8 of 116 comments (clear)

  1. Britney Spears School of Publicity by stewbacca · · Score: 3, Interesting

    Hey, if you can't make it with the quality of your product, just make sure you are in the news a lot.

    1. Re:Britney Spears School of Publicity by david.given · · Score: 2, Interesting

      I have a Psion Netbook. It's a stunningly nice machine, with a really good keyboard (I mean, really good; it's got full sized keys and is extremely comfortable to type on), a decent touch-sensitive colour screen, PCMCIA, CF and a huge battery life with no moving parts.

      Unfortunately by today's standards it's pretty antiquated. It runs EPOC, which may have been good then but is pretty useless today, and the 32MB of RAM isn't quite good enough to run anything else on (although you can hack Debian onto it, you wouldn't want to do real work with it). Connectivity is lousy: no wireless, no USB, no ethernet, and the only expansion is a single old-fashioned PCMCIA slot. The two or three models of 16-bit wireless cards that EPOC supported are now landfill. The only alternative is to use a PCMCIA USB card --- but PCMCIA (not Cardbus) USB cards are like hen's teeth. It's got infrared which I've never made work and RS232 for which you can't get the cables.

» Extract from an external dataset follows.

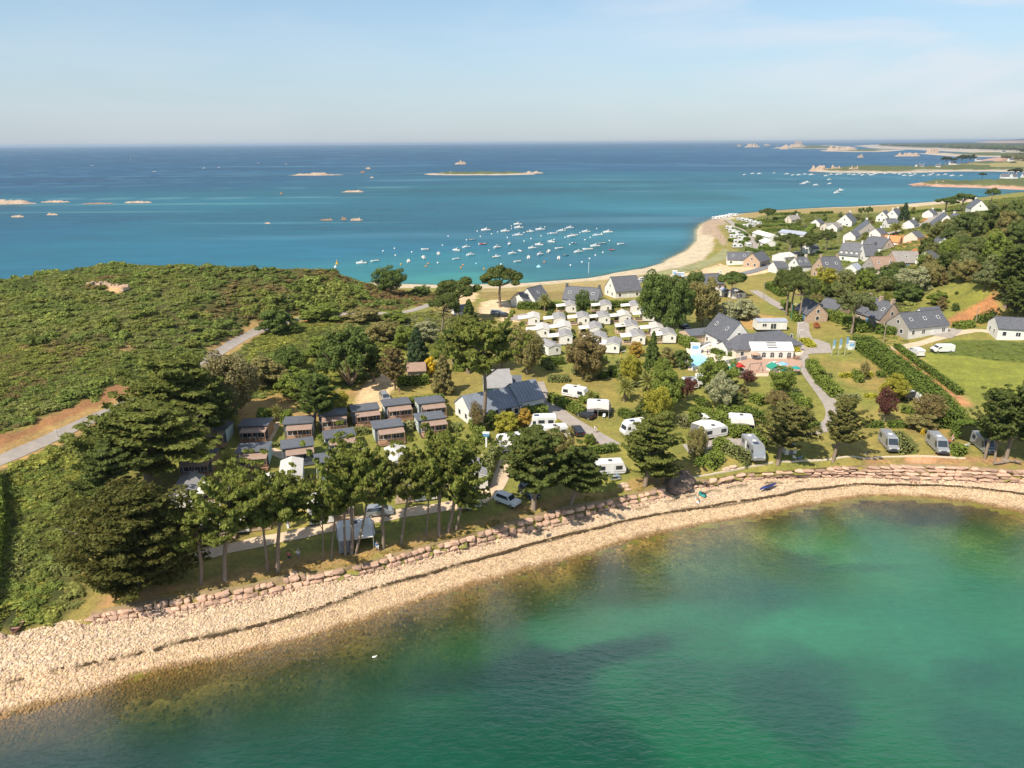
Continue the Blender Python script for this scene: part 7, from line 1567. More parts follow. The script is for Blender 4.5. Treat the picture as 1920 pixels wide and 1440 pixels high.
def make_caravan(L=5.2, stripe='paint_grey', awn=0, awnm='beige_canvas', roofm='paint_white'):
 o = empty('caravan', (0, 0, 0)); W = 2.25; H = 2.55; xf = L/2; xr = -L/2
 mb = MB(); mb.extr([(xr+0.15, 0.5), (xf-0.25, 0.5), (xf, 0.9), (xf-0.02, 1.5), (xf-0.45, H-0.1), (xf-0.8, H), (xr+0.5, H), (xr+0.15, H-0.15), (xr, 1.6), (xr, 0.8)], 'y', -W/2, W/2); mb.build('body', M['paint_white'], o)
 mb = MB(); mb.box(xr+0.55, xf-0.85, -W/2+0.08, W/2-0.08, H, H+0.04); rf = mb.build('roof', M[roofm], o); mb = MB(); mb.box(-0.35, 0.35, -0.35, 0.35, H+0.04, H+0.14); mb.build('roof_hatch', M['dark_plastic'], rf)
 for s, f in ((-1, '-y'), (1, '+y')): window(o, f, (xr+1.0, s*(W/2+0.01), 1.65), 1.0, 0.55, 'dark_plastic'); window(o, f, (xf-1.3, s*(W/2+0.01), 1.65), 1.0, 0.55, 'dark_plastic')
 window(o, '+x', (xf+0.0, 0, 1.35), 1.5, 0.5, 'dark_plastic'); window(o, '-x', (xr-0.01, 0, 1.65), 1.4, 0.55, 'dark_plastic')
 mb = MB(); mb.box(-0.1, 0.5, -W/2-0.03, -W/2+0.02, 0.6, 2.2); mb.build('door', M['frame_white'], o)
 mb = MB(); mb.box(xr+0.1, xf-0.2, -W/2-0.012, W/2+0.012, 0.78, 0.92); mb.build('stripe', M[stripe], o)
 mb = MB(); mb.tube((xf-0.3, -0.4, 0.45), (xf+1.1, 0, 0.45), 0.05); mb.tube((xf-0.3, 0.4, 0.45), (xf+1.1, 0, 0.45), 0.05); mb.tube((xf+1.0, 0, 0.05), (xf+1.0, 0, 0.5), 0.05); mb.build('drawbar', M['dark_plastic'], o)
 wheel_set(o, (0,), W/2-0.14, 0.33)
 if awn:
  y0 = -W/2-0.04; y1 = y0-2.7; x0, x1 = -L/2+0.3, L/2-0.4; h0, h1 = H-0.05, 1.95
  mb = MB(); mb.add([(x0, y0, h0), (x1, y0, h0), (x1, y1, h1), ((x0+x1)/2, y1-0.1, h1+0.35), (x0, y1, h1)], [(0, 4, 3, 2, 1)]); mb.add([(x0, y0, h0+0.04), (x1, y0, h0+0.04), (x1, y1, h1+0.04), ((x0+x1)/2, y1-0.1, h1+0.39), (x0, y1, h1+0.04)], [(0, 1, 2, 3, 4)]); a = mb.build('awning_roof', M[awnm if awn == 1 else 'canvas'], o)
  for x in (x0, x1): mb = MB(); mb.add([(x, y0, 0), (x, y1, 0), (x, y1, h1), (x, y0, h0)], [(0, 1, 2, 3)]); mb.build('awning_side', M['grey_canvas'], o)
  mb = MB(); mb.add([(x0, y1, 0), (x0+(x1-x0)*0.3, y1, 0), (x0+(x1-x0)*0.3, y1, h1+0.1), (x0, y1, h1)], [(0, 1, 2, 3)]); mb.build('awning_front', M['grey_canvas'], o)
  for x in (x0, (x0+x1)/2, x1): mb = MB(); mb.tube((x, y1-0.02, 0), (x, y1-0.02, h1+(0.3 if x not in (x0, x1) else 0)), 0.03); mb.build('awning_pole', M['pole_metal'], o)
 return o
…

      So I've never actually found anything useful to do with my Netbook yet. If it had wireless it'd be great as a remote terminal. Alas, without it, it sits uselessly at the back of a cupboard...

    2. Re:Britney Spears School of Publicity by 2short · · Score: 2, Interesting


      Legally, you are probably right. But in judging Intel ethically, it matters to me whether they started saying "netbook" with the intention of stealing the name and trading on the reputation of Psions product. They clearly did not.

      The real clincher (in the court of my opinion) would be whether it was even Intel that started calling them that. This is not clear to me. Certainly I first became aware of "netbook" as a generic descriptor of the class of machines, with no particular tie to Intel.

      It's a good name fro a class of machines that needs one, and it seems considerably too late to put the genie back in the bottle.

    3. Re:Britney Spears School of Publicity by 2short · · Score: 2, Interesting

      "This is the law."

      No, this is slashdot. As I have tried to make clear, I am more interested in whether I personally think Intel are being evil bad guys here than in the details of the law involved. Call me arrogant if you like, but the law does not determine my opinion.

  2. savethenetbooks.com by Anonymous Coward · · Score: 1, Interesting

    cool website number :)

  3. Echoing Ars Technica... by ghostis · · Score: 2, Interesting

    Looks like netbooks may need a new name, for now... I recently did a whois search across all the prefixes and suffixes I could think of for small laptops (mobile-,mini-, -top, -book, etc.: net,com,org) All the .coms, .nets, and most .orgs were taken. Would one of you who has a short catchy one of these domains step forward to offer the name to the community?

    -Ghostis

    --


    Computer Science is all about trying to find the right wrench to bang in the right screw. -T.Cumbo?
    1. Re:Echoing Ars Technica... by samj · · Score: 2, Interesting

      Psion have essentially given an amnesty to bloggers and journalists using the term "netbook" (which may prove reason enough in itself to take the trademark off them since any licensing must include quality assurance). That includes blogs with advertising as explained here:

      "where a blogger uses context sensitive advertising that is completely outside of its control (so it has no knowledge at all whether a 'Netbook' related advert will be placed in its blog site), then we're taking the view that we need to focus on working on persuading the featured retailer to adopt a term other than 'netbook'."

      This is why we believe the amnesty doesn't go far enough.

  4. Industry should cave - and capitalize on it. by dschuetz · · Score: 2, Interesting

    I think the industry should all stop using the Netbook name, immediately. And then take out multiple advertisements to "clear up the confusion," pointing out how much better their fully-functional micro-laptops are.

    Tag line: "Why buy a Netbook(TM) when you can have a Dell?" (with proper attribution for Netbook, naturally).